Dans un épais ouvrage, l’historien William Blanc revient sur la naissance du mythe du roi Arthur et de ses modulations successives. Il montre comment, depuis douze siècles, diverses factions ont pu l’accommoder. Constatant que le mythe a perduré grâce à sa récupération par l’imaginaire américain pour ensuite rayonner sur le globe entier, il analyse avec précision le rôle symbolique que joue la cour d’Arthur dans la culture populaire aux États-Unis. Cinéma, séries télé, pop musique et évidemment bandes dessinées, rien n’échappe à son esprit analytique et précis. Cette mise en perspective transversale et érudite, servie par un style alerte, s’avère stimulante pour tout curieux. Les amateurs de comics qui cherchent à approfondir leur passion devraient se jeter dessus.
Vladimir Lecointre
jeudi 6 avril 2017 :: Permalien
Dans Sciences Humaines, le 13 décembre 2016.
Ce livre questionne le succès persistant d’une légende populaire médiévale. Arthur, enfant illégitime caché du roi des Bretons, élevé parmi le peuple, devient roi le jour où il réussit à extraire l’épée magique plantée dans un roc, Excalibur. Aidé de l’enchanteur Merlin, il mène alors de nombreux combats pour conquérir le trône que de vieux rois lui refusent, se marie avec Guenièvre et établit la paix dans son royaume grâce aux chevaliers de la Table ronde. Mais le royaume est défait quand les chevaliers partent à la recherche du Graal, et que Lancelot avoue sa liaison avec Guenièvre. S’ensuit une guerre civile, où s’affrontent Arthur et le rusé Mordred, fils d’Arthur et de sa demi-sœur, Morgause, elle-même sœur de la fée Morgane. Mortellement blessé, Arthur s’exile au pays magique d’Avalon d’où il reviendra peut-être un jour.
Arthur n’a jamais existé : c’est un roi mythique, incarnant l’idéal de revanche des Gallois contre les armées anglo-saxonnes, mentionné pour la première fois au IXe siècle sous la plume du moine Nennius. Il prend sa véritable épaisseur au moment de la constitution du tissu légendaire gallois, entre les Xe et XIIe siècles. Le personnage est popularisé par les écrits d’un chanoine d’Oxford, Geoffroy de Monmouth, au Moyen Âge. À cette époque, les chevaliers arthuriens incarnent un idéal aristocratique.
Après une éclipse aux XVIIe et XVIIIe siècles, le mythe se diffuse dans la culture anglo-saxonne puis aux États-Unis après la Seconde Guerre mondiale. Il devient porteur d’un idéal démocratique : un jeune suit les conseils d’un vieux sage afin de gravir les échelons de la société. C’est le sujet de la BD Prince Vaillant, qui narre l’histoire d’un immigrant.

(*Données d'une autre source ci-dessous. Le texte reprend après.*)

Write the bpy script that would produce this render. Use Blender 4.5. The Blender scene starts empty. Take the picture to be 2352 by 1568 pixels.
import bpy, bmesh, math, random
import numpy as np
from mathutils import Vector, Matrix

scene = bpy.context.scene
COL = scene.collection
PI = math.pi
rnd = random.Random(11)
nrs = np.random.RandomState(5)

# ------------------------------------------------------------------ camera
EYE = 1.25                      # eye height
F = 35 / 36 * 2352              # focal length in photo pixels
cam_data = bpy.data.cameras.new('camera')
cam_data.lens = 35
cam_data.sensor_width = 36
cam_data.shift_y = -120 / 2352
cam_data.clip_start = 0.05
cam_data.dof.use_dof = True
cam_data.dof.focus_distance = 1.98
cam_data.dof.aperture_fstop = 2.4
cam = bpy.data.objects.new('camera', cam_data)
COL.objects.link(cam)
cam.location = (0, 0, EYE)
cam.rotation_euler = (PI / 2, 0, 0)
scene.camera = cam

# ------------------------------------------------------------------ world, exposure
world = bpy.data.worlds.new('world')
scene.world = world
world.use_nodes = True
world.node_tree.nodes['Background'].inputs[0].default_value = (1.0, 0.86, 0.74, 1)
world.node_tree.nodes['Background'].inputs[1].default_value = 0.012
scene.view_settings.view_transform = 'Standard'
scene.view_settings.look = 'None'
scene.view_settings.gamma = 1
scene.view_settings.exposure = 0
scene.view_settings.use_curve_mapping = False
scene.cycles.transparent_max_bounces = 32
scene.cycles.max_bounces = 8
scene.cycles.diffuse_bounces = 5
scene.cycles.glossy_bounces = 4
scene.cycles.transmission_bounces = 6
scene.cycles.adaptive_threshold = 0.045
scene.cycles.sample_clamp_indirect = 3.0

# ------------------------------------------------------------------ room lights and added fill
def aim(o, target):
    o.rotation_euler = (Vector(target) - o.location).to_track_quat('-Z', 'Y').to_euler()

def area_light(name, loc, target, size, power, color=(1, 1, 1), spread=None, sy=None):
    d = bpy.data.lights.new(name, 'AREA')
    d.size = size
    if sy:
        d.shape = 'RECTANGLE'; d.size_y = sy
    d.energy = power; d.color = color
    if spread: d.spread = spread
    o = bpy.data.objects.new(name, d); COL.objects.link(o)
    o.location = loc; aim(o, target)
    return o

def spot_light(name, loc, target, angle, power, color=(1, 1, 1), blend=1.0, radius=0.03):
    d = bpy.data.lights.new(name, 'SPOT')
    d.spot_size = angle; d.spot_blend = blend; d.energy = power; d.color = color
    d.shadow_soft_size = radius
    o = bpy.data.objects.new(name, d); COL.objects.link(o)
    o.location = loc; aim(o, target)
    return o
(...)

Dans les années 1930-1940, les auteurs de comics transposent les figures arthuriennes dans des héros des classes populaires. Dans les années 1950, sous le maccarthysme, des films et séries télévisées mettant en scène Arthur affichent des tonalités anticommunistes. Un voyage fascinant dans l’histoire d’un mythe pluriséculaire s’adaptant aux valeurs des sociétés qu’il continue de hanter.